Here's a synthetic proof: Lukaluce wrote: Let $ABC$ be a right-angled triangle with $\angle BAC = 90^{\circ}$. Let the height from $A$ cut its side $BC$ at $D$. Let $I, I_B, I_C$ be the incenters of triangles $ABC, ABD, ACD$ respectively. Let also $E_B, E_C$ be the excenters of $ABC$ with respect to vertices $B$ and $C$ respectively. If $K$ is the point of intersection of the circumcircles of $E_CII_B$ and $E_BII_C$, show that $KI$ passes through the midpoint $M$ of side $BC$. Claim: $I_BI_C \parallel E_BE_C$. Proof: Consider the spiral sim $\sigma$ at $D$ sending $C \to A$ and $A \to B$. Then $\sigma$ sends $I_C$ to $I_B$. Hence, $$ \triangle DCI_C \sim \triangle DAI_B \implies \triangle DCA \sim \triangle DI_CI_B $$As $\angle I_CDC = 45^\circ$, hence $\angle (I_BI_C,AC) = 45^\circ$. But its direct that $\angle (E_BE_C,AC) = 45^\circ$. Hence $I_BI_C \parallel E_BE_C$. $\square$ Now note points $E_B,E_C,B,C$ are concyclic (they lie of circle with diameter $E_BE_C$).
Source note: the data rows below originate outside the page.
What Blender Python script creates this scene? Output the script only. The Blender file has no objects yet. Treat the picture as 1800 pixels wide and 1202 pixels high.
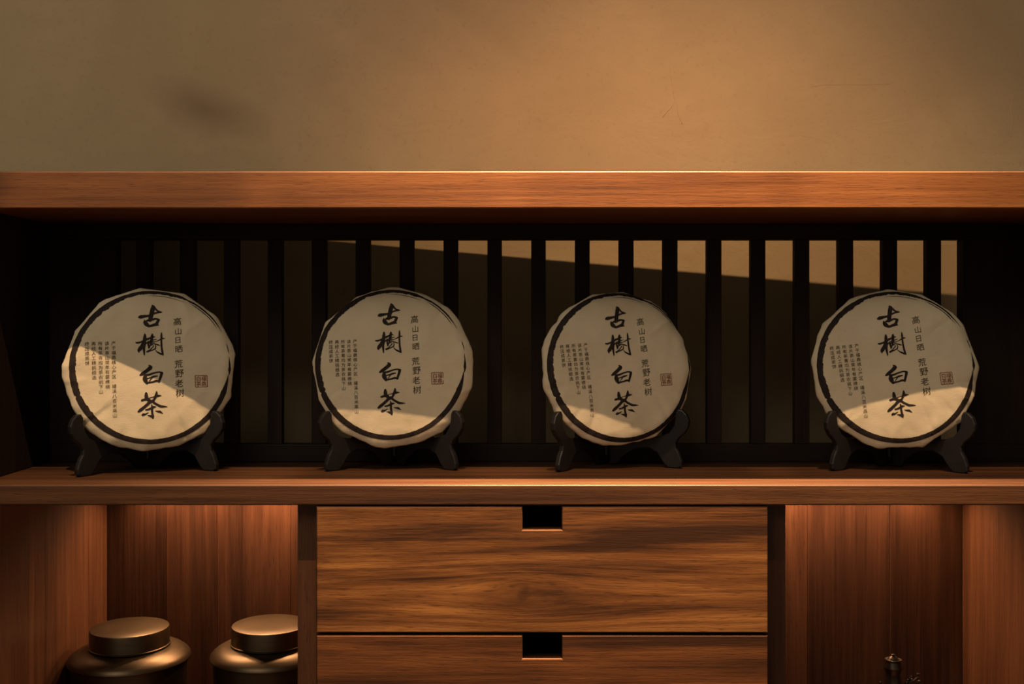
import bpy, bmesh, math, random
from mathutils import Vector, Matrix, noise
from mathutils.bvhtree import BVHTree

# ------------------------------------------------------------------ camera, world, lights
SC = bpy.context.scene
COL = SC.collection
F = 1925.0                       # focal length in pixels of the 1800 px wide frame
D = 1.25                         # camera to cabinet front
CZ = 1.15                        # camera height
HY = 560.0                       # horizon row
K = D / F                        # metres per pixel at the cabinet front (Y = 0)
cam = bpy.data.cameras.new('camera')
cam.sensor_width = 36.0
cam.lens = F / 1800.0 * 36.0
cam.shift_y = -(601.0 - HY) / 1800.0
cam.clip_start = 0.02
camo = bpy.data.objects.new('camera', cam)
camo.location = (0, -D, CZ)
camo.rotation_euler = (math.pi / 2, 0, 0)
COL.objects.link(camo)
SC.camera = camo

SC.view_settings.view_transform = 'Standard'
SC.view_settings.look = 'None'
SC.view_settings.gamma = 1.0
SC.view_settings.exposure = 0.0
SC.view_settings.use_curve_mapping = False

world = bpy.data.worlds.new('room_light')
SC.world = world
world.use_nodes = True
world.node_tree.nodes['Background'].inputs[0].default_value = (1.0, 0.87, 0.66, 1)
world.node_tree.nodes['Background'].inputs[1].default_value = 0.20


def spot(name, loc, target, power, color, size, blend, radius):
    l = bpy.data.lights.new(name, 'SPOT')
    l.energy = power
    l.color = color
    l.spot_size = math.radians(size)
    l.spot_blend = blend
    l.shadow_soft_size = radius
    o = bpy.data.objects.new(name, l)
    o.location = loc
    o.rotation_euler = (Vector(target) - Vector(loc)).to_track_quat('-Z', 'Y').to_euler()
    COL.objects.link(o)
    return o


WARM = (1.0, 0.64, 0.35)
WARM2 = (1.0, 0.67, 0.38)
X0 = 53 * K                                   # centre line of the cabinet
ZB = CZ + (HY - 366) * K                      # underside of the cabinet top
# ceiling downlights just in front of the cabinet: one wide, two narrow
spot('ceiling_downlight', (0.30, -0.165, ZB + 1.25), (0.30, -0.165, ZB), 185, WARM, 83, 1.0, 0.012)
spot('ceiling_downlight', (0.14, -0.180, ZB + 1.25), (0.15, -0.09, ZB), 1350, WARM, 46, 1.0, 0.010)
spot('ceiling_downlight', (0.86, -0.108, ZB + 1.25), (0.90, -0.07, ZB), 180, WARM, 34, 1.0, 0.010)
# track spots further into the room, one for each tea cake
for tx, lx, pw in ((-0.45, -0.34, 135), (-0.15, -0.10, 130), (0.14, 0.16, 118), (0.50, 0.40, 138)):
    spot('track_spot', (lx, -0.577, ZB + 1.22), (tx, 0.10, CZ - 0.13), pw, WARM2, 15.5, 0.5, 0.006)
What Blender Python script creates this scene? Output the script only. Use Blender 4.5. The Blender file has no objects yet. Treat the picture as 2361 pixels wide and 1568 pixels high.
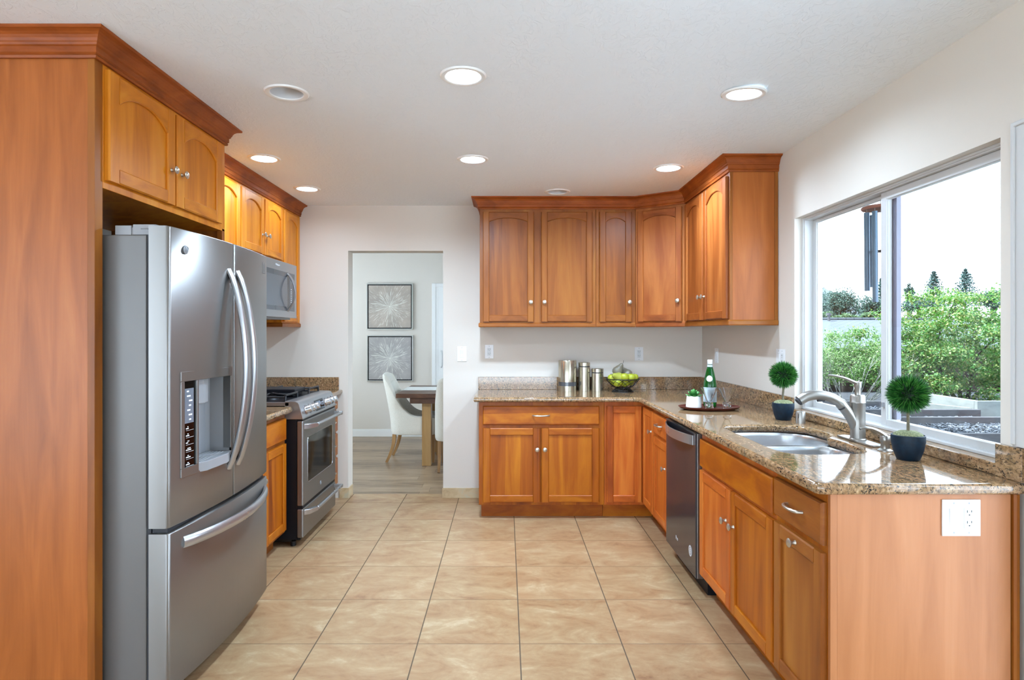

So Reim's Theorem gives that points $I_B,I_C,C,B$ are concyclic. Now ignore all points in the figure and only look at points $$ I,B,C,I_B,I_C,E_B,E_C $$Invert at $I$. Our problem just becomes equivalent to the following well-known Ceva's Theorem application: Let $ABC$ be a triangle and $D,E,F$ be points on sides $BC,CA,AB$, respectively. Suppose $AD,BE,CF$ concur. If $D$ is the midpoint of segment $BC$, then $EF \parallel BC$.

guptaamitu1 wrote: Our problem just becomes equivalent to the following well-known Ceva's Theorem application Could you please clarify this? How exactly does inverting make the two problems equivalent? Thank you in advance!

After inversion intersection of two circles becomes the intersection of two lines. Further, after inversion line joining points $I_BI_C$ and $E_BE_C$ both become parallel to $BC$. We obtain the required configuration. Also, the official solution does something similar but without inversion.